Much in the news these days about using sensors in various ways to track and connect people.
Northeastern did a study on the movements of cellphone users.
So Barabási and his colleagues teamed up with a mobile-phone company (unidentified to protect customers' privacy), who provided them with anonymized data on which transmitter towers had handled the calls and texts for 100,000 individuals over the course of 6 months.
Mobile phones demystify commuter rat race - Nature News - 4 June 2008 | doi:10.1038/news.2008.874
The accompanying Nature editorial lauds the possibility for better data for social scientists
The mobile-phone technique is simply the latest example of how modern information technologies are giving social scientists the power to make measurements that are often as precise as those in the 'hard' sciences. By analysing e-mail transmissions, for example, or doing automated searches of publication databases, social scientists can collect detailed information on the network structure of scientific collaborations and other social interactions.
A flood of hard data - Nature 453, 698 (5 June 2008) | doi:10.1038/453698a; Published online 4 June 2008
Wired reports on tracking the interactions of students.
If you have enough data about commonplace conversations, you can even predict when those conversations are going to take place. Working with Pentland, Nathan Eagle tracked the physical interactions of 100 MIT students over an academic year, using their cell phones. After a few months, Eagle could deduce likely future meetings with impressive accuracy. "So if we know that," he says, "why not design our calendars to sync up?"
Clive Thompson on Real-World Social Networks vs. Facebook 'Friends' - Wired Magazine 16.08 (August 2008)
Thompson's article ends on a prescient note:
The scary part of reality mining, as everyone involved readily admits, is that it's a potential privacy nightmare. ...
Eagle is currently analyzing 12 billion anonymized calls placed during one month in the UK.
Prescient because a story popped up in the news in which people were very unhappy to find that, in a different study, movements were being tracked based on Bluetooth signals.
Bluetooth mobile phone technology is being used to monitor the movement of tens of thousands of people, without their consent.
A research project has installed Bluetooth scanners in offices, cafes, shops, and pubs to monitor how people move around cities. But the residents of Bath, who are at the centre of this research, are unaware that their mobile phones and laptops are communicating with the scanners.

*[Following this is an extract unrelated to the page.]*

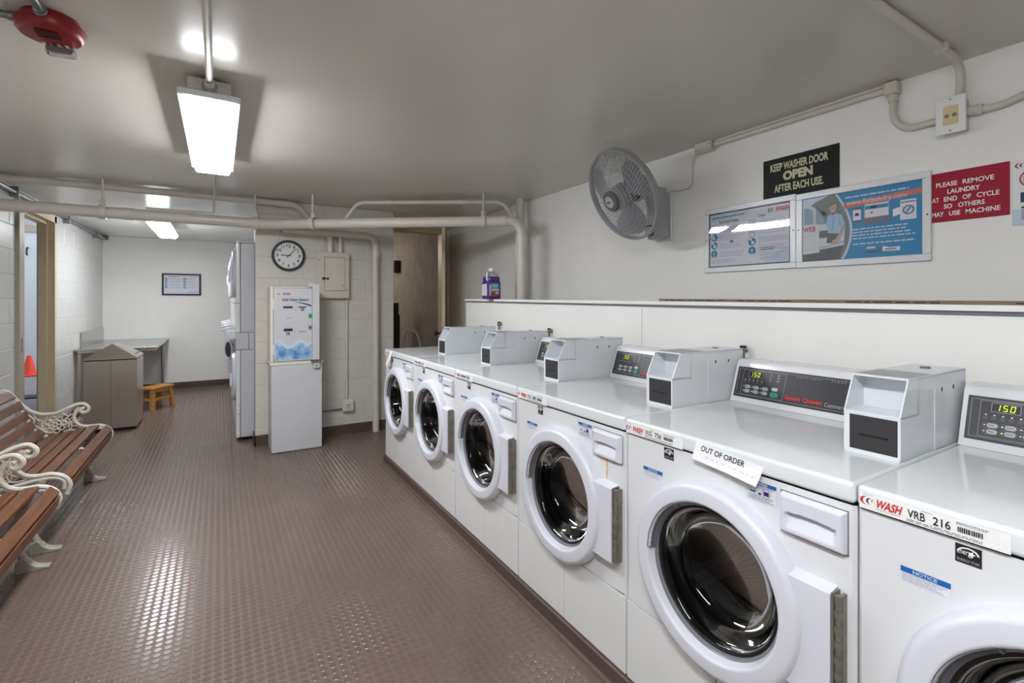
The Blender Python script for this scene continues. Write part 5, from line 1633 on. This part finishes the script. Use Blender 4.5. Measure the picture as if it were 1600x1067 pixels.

The team behind the project, Cityware, stresses that the scanners are not able to personally identify individuals, but privacy groups have expressed concerns about the scheme. The Information Commissioners' Office, which deals with data protection and privacy legislation, said it was "monitoring" the experiment.
Bluetooth used to track people's movements - Telegraph.co.uk - Last Updated: 12:01am BST 21/07/2008
Meanwhile, Boing Boing reports on hackers (of all people) having the opportunity to wear RFID tags to map and discover each other.
This weekend, the Attendee Meta-Data (AMD) project at the Last HOPE (Hackers on Planet Earth) in NYC will introduce a new location-aware social networking system to track and bring together hackers based on a huge array of matching interests. Conference goers will be given unprecedented ability to connect with new people, find the talks they're most interested in attending, see what's happening and where in real time, and experience and talk about the way RFID technology is changing the world.
RFID badges at HOPE hackercon form automatic social nets and irony - Boing Boing - July 16, 2008
Our ability to gather data on every aspect of everyone's daily life is becoming incredibly powerful. Powerful technologies require great wisdom to wield for good and not ill. I am concerned we (and in particular the leadership we chose) lack that wisdom.
David Brin has explored these topics at length. They are an aspect of his book Earth (1990), and he expanded greatly upon those ideas in The Transparent Society (1998).
You can read a Discover interview with Brin from last year.
There are many different aspects to this, from illegal monitoring of people's activities in cyberspace, to quasi-legal tracking online, to people simply giving their information up on various social networks. But the above items are more about reality mining, which is the new ability to track individual movements in great detail in the physical world. Cellphones are an obvious technology platform for this, as are standalone GPS loggers and RFID. Individuals now have the capacity to conduct surveillance, sometimes called in this case sousveillance. Beyond that surveillance possibilities include CCTV cameras, large surveillance drones at various altitudes, and even tiny mobile or flying cameras, reminiscent of the bug in Danny Dunn, Invisible Boy (1974).
One of the unfortunate things about science fiction is that while it raises issues decades in advance of them becoming technologically feasible, it is often little heeded, and when the foreseen changes actually do come, people either don't pay attention to them, or make remarkably bad decisions about how to use and control their new abilities.